Depuis quelques semaines, une polémique enfle autour du nouveau Recensement général de la population et de l’habitat mené par le Haut-Commissariat au plan (HCP). Au point même que certains ont appelé au boycott dudit recensement, risquant par là de potentielles poursuites en justice. La pomme de discorde n’est autre que la question de la langue, un sujet éminemment clivant dans la société marocaine.
Entre les tenants de l’arabisme d’un côté, ceux de l’amazighité de l’autre, sans oublier les darijophiles, chacun cherche à tirer la couverture de son côté. Cependant, Ahmed Lahlimi a, semble-t-il, tranché en affirmant qu’il ne s’agissait aucunement d’un recensement ethnique, et que la question de la langue ou de la foi était une affaire privée. Une manière comme une autre d’esquiver la question, puisque si l’on s’en tient à ce raisonnement, à mon opinion, fallacieux, ou du moins bancal, avoir des enfants est autant une affaire privée que notre langue maternelle.
Quoiqu’il en soit, la question de la langue maternelle ne sera donc pas posée aux citoyens interrogés. Et ceux qui répondront en Darija seront donc de facto comptabilisés comme arabophones. N’en déplaise aux militants amazighs, aux chercheurs, aux ethnologues, aux sociologues, aux anthropologues, aux historiens, aux linguistes, aux politologues… Le bataillon des mécontents n’aura pas eu raison de la forteresse HCP.
Cette neutralité affichée en est-elle réellement une? À ce propos, le célèbre démographe français Alfred Sauvy disait que «les chiffres sont des êtres fragiles qui, à force d’être torturés, finissent par avouer tout ce qu’on veut leur faire dire».
En occultant la dimension de la langue maternelle des citoyens questionnés, la méthode choisie par le HCP revêt de fait un caractère politique. Loin de moi l’idée de prêter à Ahmed Lahlimi une quelconque intention politique, mais les faits sont les faits, et ils sont têtus, puisqu’on peut faire des choix politiques à notre insu, un peu à l’image de Monsieur Jourdain, qui faisait de la prose sans le savoir.
Cela se verra assurément dans l’usage même qui sera fait des résultats du recensement et des interprétations qui en découleront. Ne dit-on pas que «tout est politique»?

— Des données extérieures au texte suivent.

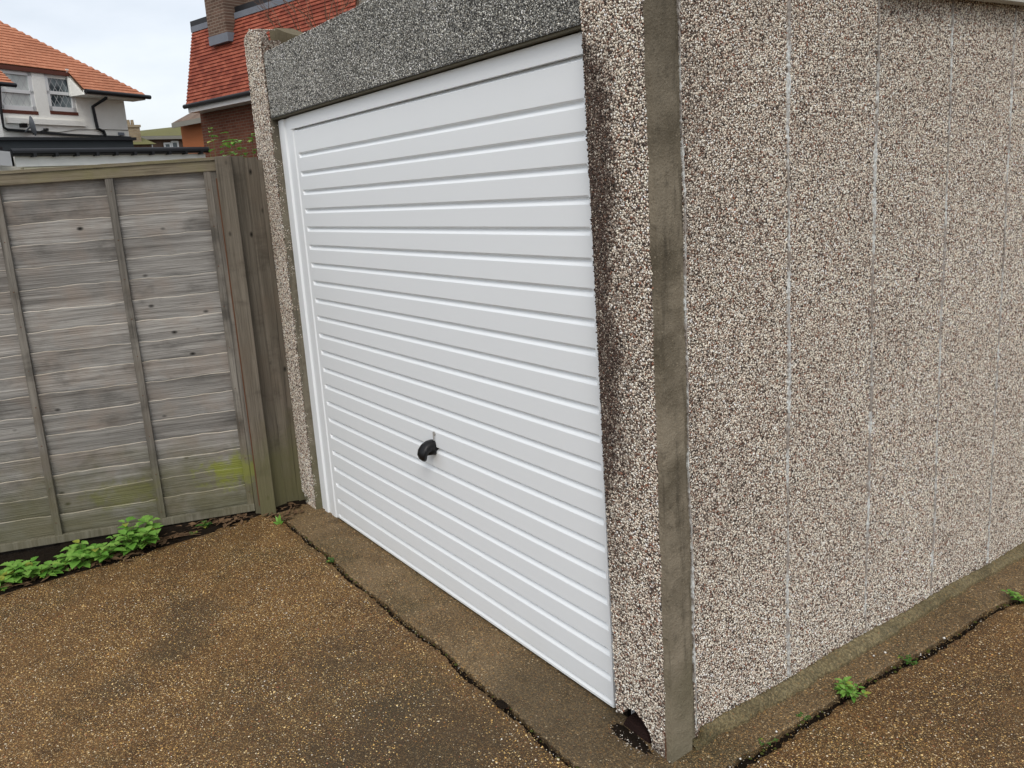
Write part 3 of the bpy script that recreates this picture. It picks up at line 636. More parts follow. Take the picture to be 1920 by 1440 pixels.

Les tenants de l’arabité du Maroc sauteront sur l’occasion pour en faire leur étendard dans cette lutte d’occultation des fondements historiques et anthropologiques de notre pays, en invoquant à chaque fois les résultats de ce recensement pour faire taire leurs contradicteurs. Et ce, en opposition frontale avec la Constitution marocaine de 2011, qui a gravé dans le marbre la diversité culturelle et civilisationnelle du Maroc, ainsi que la qualité de langue officielle de l’amazigh.
Loin de l’affaiblir, la mise en exergue de la diversité linguistique du Maroc ne fera en réalité que le renforcer. D’autant plus que l’État marocain cherche à promouvoir le capital immatériel de la nation, dont la langue est assurément un pilier.
De même, les informations à caractère ethnolinguistique représentent pour les chercheurs de tout bord une mine d’or pour développer une compréhension plus fine de notre imaginaire et de notre civilisation. Et qui mieux que le HCP pour nous fournir ce type de données à travers le recensement?
En attendant, le HCP nous dit, sans le dire: «Circulez, il n’y a rien à voir».
Je vous donne donc rendez-vous dans dix ans pour une nouvelle polémique autour de cette question.